3 November 2016

Also Kruder goes for 9? for Es Pontas and possibly Tokyo

Jernej Kruder came to Mallorca with no real DWS experience and immediately onsighted Weather man 8a+ with a crux 18 meters high up. Then, he started working on Es Pontas. During his five weeks on the island, he only spent one day climbing other routes, onsighting two 8as and an 8a+. Regarding the grade, about which Chris Sharma told 8a ten years ago that it is personal but anyhow agreed that it could be a 9b, Jernej seems to be of the same opinion. (c) Kerstin Helbach "I'll just stick with Chris' thoughts. This thing is so specific. For sure it's about the 9th grade, but there are so many different factors, like the dyno. If there are 200 people in the world climbing 9a, maybe just 10% of them can do it. There is a fear factor and a mind battle trying it all over again without knowing if you're able to the all the moves or not. At the moment I don't feel like superman to climb all the hardest climbs in the world, but I feel lucky to have all of this skills that you need for this route.
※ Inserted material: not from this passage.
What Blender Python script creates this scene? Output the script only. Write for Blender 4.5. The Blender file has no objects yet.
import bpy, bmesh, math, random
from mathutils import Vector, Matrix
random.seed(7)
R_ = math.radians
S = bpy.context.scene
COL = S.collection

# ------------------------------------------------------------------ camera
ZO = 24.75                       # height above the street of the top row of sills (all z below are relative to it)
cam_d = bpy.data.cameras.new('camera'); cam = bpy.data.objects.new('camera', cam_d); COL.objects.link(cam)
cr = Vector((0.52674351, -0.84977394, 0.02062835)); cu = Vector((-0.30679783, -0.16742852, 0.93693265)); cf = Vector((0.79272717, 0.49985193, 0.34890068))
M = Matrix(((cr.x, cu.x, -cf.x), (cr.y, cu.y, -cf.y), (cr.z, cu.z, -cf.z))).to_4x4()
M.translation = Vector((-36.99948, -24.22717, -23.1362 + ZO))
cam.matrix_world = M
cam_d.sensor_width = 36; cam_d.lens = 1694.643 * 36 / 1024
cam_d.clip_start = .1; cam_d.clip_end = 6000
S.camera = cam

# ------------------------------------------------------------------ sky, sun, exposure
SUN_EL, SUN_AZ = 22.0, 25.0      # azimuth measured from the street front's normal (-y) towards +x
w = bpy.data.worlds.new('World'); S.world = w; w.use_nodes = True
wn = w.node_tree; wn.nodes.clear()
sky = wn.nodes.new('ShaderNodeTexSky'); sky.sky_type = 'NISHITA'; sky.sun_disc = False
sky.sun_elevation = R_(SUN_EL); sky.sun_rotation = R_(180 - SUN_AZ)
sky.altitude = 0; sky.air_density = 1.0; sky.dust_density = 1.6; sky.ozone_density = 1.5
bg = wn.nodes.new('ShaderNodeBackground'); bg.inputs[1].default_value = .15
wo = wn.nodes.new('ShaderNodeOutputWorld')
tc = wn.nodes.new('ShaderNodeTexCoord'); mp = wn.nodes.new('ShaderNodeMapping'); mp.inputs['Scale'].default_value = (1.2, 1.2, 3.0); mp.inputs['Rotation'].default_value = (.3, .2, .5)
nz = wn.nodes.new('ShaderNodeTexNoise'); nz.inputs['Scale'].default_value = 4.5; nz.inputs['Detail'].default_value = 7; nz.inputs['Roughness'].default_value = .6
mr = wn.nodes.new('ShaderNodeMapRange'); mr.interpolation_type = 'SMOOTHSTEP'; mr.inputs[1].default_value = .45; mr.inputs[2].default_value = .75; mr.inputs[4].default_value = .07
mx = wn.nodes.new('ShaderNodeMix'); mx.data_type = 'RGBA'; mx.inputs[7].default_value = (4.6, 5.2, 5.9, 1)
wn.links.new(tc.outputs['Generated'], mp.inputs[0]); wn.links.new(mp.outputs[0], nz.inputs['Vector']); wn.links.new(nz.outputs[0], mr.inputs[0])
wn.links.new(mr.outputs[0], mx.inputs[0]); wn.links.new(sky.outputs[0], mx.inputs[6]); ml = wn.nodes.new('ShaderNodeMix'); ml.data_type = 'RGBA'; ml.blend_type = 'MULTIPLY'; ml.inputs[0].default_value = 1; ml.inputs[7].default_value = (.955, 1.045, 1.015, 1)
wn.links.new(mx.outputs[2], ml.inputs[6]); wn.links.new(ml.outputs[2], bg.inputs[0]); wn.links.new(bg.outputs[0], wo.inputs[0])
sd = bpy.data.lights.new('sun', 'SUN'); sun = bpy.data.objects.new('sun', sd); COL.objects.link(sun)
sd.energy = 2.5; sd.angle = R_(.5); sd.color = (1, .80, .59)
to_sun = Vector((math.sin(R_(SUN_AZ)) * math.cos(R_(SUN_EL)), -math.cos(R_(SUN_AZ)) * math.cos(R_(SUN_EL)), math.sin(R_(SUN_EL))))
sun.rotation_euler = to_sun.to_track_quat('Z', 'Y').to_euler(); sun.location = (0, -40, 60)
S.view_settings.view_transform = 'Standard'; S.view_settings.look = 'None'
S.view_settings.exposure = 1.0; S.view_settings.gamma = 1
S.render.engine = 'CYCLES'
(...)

Maybe I'm just one of few chosen guys, who can actually climb this thing." The Slovenian also said that he could not do the crazy knee drop sequence after the dyno so he found another solution. What's interesting is that in fact the runner-up in the Bouldering World Championship 2014 says that even after the big dyno and the "drop knee" part, he found several more cruxes. "So on my last 4 days I was so lucky I didn't fall even once on dyno (even though I was never sure I'm gonna do it or not). So at the end the main crux was a long move on the arete. I stuck it for 3 times already, but failed it after that move- 3 moves before jug. There is also a bit strange crux after the jug, but luckily I was very confident after doing all the hard parts." Next year, Kruder will compete as normal, which he will combine with climbing Boulders, routes, and MPs and at some point he might start training for the Olympic Games.